The final funding piece in the decades-long effort to protect homes along the Little Calumet River from flooding got an initial nod of approval Tuesday.

A committee of the Northwest Indiana Regional Development Authority recommended that the full RDA board approve the $6 million funding request to complete the final two stages of the $200 million flood control project.

The $6 million would allow the local project leaders, the Little Calumet River Basin Development Commission, to qualify for the remaining federal funds reserved for the project and finish construction by the end of 2009.

The request represents some new territory for the RDA, as the Little Calumet levee project is not one of the four projects specifically named in the state law that created the group, nor is it contained in the RDA's comprehensive plan.

However, Dan Gardner, director of the Little Calumet Commission, argued that the project fits squarely in the fifth area mentioned in state law: economic development.

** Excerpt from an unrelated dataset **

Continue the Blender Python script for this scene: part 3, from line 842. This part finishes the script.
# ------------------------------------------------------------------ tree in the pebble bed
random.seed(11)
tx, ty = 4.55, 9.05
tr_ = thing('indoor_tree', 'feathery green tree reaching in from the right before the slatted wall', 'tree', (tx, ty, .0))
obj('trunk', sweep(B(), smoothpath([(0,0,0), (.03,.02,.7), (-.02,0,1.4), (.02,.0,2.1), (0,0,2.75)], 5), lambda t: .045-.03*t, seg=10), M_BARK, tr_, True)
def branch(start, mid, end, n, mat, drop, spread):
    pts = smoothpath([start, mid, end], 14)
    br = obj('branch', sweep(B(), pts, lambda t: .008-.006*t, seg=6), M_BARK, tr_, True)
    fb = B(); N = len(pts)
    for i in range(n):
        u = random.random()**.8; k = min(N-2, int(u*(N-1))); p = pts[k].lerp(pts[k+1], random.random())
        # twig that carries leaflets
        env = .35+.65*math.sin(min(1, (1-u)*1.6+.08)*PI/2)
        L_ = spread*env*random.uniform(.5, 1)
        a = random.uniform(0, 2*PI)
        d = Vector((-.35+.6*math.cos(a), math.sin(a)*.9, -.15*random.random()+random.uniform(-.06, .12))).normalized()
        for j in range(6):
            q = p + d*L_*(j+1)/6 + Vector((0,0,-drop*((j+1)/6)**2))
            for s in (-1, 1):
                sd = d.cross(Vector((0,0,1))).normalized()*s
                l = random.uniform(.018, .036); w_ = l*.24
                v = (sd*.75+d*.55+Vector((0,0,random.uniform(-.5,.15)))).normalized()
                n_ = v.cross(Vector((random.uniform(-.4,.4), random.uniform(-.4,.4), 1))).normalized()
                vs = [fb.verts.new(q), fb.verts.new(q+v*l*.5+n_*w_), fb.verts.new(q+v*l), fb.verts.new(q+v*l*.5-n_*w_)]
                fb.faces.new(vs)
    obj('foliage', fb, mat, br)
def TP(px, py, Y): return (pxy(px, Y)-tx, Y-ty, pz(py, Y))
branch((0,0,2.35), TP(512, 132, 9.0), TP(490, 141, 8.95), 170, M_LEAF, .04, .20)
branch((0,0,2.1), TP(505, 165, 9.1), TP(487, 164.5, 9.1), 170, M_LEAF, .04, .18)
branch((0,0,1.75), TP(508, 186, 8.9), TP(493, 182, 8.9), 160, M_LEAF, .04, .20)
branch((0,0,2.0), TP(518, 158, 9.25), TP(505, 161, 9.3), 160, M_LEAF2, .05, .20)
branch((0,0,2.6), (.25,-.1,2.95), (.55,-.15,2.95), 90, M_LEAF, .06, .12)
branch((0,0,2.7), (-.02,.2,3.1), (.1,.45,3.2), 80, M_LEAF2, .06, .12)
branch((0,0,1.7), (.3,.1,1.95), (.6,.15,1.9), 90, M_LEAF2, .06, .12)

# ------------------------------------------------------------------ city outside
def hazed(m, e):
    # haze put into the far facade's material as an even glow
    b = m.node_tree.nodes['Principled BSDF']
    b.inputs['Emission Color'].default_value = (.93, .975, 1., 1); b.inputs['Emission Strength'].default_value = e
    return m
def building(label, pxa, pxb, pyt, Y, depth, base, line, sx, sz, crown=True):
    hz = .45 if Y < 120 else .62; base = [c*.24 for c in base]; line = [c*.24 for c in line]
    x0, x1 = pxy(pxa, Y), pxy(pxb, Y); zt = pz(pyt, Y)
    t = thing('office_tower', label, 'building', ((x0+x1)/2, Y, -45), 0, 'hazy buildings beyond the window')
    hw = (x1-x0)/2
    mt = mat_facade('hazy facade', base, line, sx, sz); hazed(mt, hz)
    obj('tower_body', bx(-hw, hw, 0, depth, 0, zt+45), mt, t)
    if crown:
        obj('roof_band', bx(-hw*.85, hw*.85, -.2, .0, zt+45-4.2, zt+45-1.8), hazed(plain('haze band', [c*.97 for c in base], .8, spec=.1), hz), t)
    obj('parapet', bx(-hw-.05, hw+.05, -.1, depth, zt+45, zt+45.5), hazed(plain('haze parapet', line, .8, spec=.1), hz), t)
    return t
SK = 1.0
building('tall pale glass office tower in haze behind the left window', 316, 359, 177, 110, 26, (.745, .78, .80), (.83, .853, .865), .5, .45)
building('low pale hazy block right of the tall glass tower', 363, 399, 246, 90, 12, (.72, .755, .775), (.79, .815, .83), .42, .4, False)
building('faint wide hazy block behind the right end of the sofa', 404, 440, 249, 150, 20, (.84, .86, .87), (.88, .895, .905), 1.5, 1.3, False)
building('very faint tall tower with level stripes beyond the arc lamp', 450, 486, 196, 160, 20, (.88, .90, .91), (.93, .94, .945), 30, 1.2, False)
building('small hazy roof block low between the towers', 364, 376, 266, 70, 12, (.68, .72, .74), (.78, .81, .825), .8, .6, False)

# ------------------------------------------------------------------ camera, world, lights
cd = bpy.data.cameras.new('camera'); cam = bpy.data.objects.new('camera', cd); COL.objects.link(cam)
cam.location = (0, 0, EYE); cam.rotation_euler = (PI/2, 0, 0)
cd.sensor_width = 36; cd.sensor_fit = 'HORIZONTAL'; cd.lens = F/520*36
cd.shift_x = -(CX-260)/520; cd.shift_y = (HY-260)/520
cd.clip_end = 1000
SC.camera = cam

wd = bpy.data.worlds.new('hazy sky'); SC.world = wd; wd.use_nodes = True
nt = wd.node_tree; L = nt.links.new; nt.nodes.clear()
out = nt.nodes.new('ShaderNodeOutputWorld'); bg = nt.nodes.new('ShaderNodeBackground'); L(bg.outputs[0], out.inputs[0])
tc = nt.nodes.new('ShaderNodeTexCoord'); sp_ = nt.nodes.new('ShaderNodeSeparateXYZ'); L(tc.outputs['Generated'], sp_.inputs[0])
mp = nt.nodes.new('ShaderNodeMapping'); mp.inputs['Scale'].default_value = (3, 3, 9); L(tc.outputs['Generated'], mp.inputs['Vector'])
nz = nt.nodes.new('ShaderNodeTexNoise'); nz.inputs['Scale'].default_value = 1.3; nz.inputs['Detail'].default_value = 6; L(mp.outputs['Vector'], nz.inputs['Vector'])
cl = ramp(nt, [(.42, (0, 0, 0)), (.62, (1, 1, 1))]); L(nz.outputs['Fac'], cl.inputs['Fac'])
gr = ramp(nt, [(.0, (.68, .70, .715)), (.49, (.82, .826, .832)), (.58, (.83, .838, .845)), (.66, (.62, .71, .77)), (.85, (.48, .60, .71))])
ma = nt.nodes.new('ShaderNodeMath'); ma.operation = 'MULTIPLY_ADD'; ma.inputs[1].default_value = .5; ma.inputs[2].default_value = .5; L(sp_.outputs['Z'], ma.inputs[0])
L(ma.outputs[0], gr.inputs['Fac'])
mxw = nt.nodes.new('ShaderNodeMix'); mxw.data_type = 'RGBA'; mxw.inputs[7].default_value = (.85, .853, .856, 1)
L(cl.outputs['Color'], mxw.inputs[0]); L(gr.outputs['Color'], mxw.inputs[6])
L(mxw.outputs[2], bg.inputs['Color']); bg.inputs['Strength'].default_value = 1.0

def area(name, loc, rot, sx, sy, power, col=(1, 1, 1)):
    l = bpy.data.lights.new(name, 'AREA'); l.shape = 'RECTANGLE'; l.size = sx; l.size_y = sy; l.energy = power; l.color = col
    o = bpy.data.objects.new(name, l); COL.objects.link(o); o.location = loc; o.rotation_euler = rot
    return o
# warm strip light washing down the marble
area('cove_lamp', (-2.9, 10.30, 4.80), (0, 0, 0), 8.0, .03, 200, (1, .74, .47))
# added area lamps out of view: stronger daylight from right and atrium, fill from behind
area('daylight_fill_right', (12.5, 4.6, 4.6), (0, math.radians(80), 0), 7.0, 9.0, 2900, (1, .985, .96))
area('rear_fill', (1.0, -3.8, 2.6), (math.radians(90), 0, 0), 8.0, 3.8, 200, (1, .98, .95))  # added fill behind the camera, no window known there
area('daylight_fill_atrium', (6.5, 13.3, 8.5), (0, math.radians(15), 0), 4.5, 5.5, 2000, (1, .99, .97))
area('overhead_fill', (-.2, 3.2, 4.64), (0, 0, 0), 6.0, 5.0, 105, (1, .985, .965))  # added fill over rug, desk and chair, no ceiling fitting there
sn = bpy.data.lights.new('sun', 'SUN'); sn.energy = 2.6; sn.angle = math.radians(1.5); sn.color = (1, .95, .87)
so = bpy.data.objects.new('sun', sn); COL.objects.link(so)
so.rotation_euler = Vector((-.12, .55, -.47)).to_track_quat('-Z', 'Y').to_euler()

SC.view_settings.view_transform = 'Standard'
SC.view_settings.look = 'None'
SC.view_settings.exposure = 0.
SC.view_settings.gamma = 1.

"At its heart, this is an urban infrastructure project," Gardner said, stressing the benefits of opening up former flood plains for economic development and freeing up money that currently goes to buy flood insurance for use in the local economy.

The Little Calumet request reaches the RDA because the state funded only $2 million of the $8 million the commission requested to finish construction, leaving a $6 million gap to fill.

With another two years remaining before the next state budget cycle, both Republican Gov. Mitch Daniels and Democratic U.S. Rep. Pete Visclosky, D-Merrillville, signed on to a letter to the RDA requesting that the group front the remaining $6 million so the project could move forward, with the promise that the state would reimburse the money later on.

The RDA unanimously sent the request forward with the condition that some framework for a repayment plan be worked out.

If that plan can be worked out quickly, the RDA could approve the project next week at its November board meeting. If not, it will wait until January.

In other business, the committee recommended that the full board approve a $2 million funding request for an express bus service line from Valparaiso to Chicago, though committee members want to see more details about how the plan will work.

The service is designed to be an incubator for the proposed South Shore rail line extension to Valparaiso, building demand in the area for a mass transit alternative to the existing South Shore line.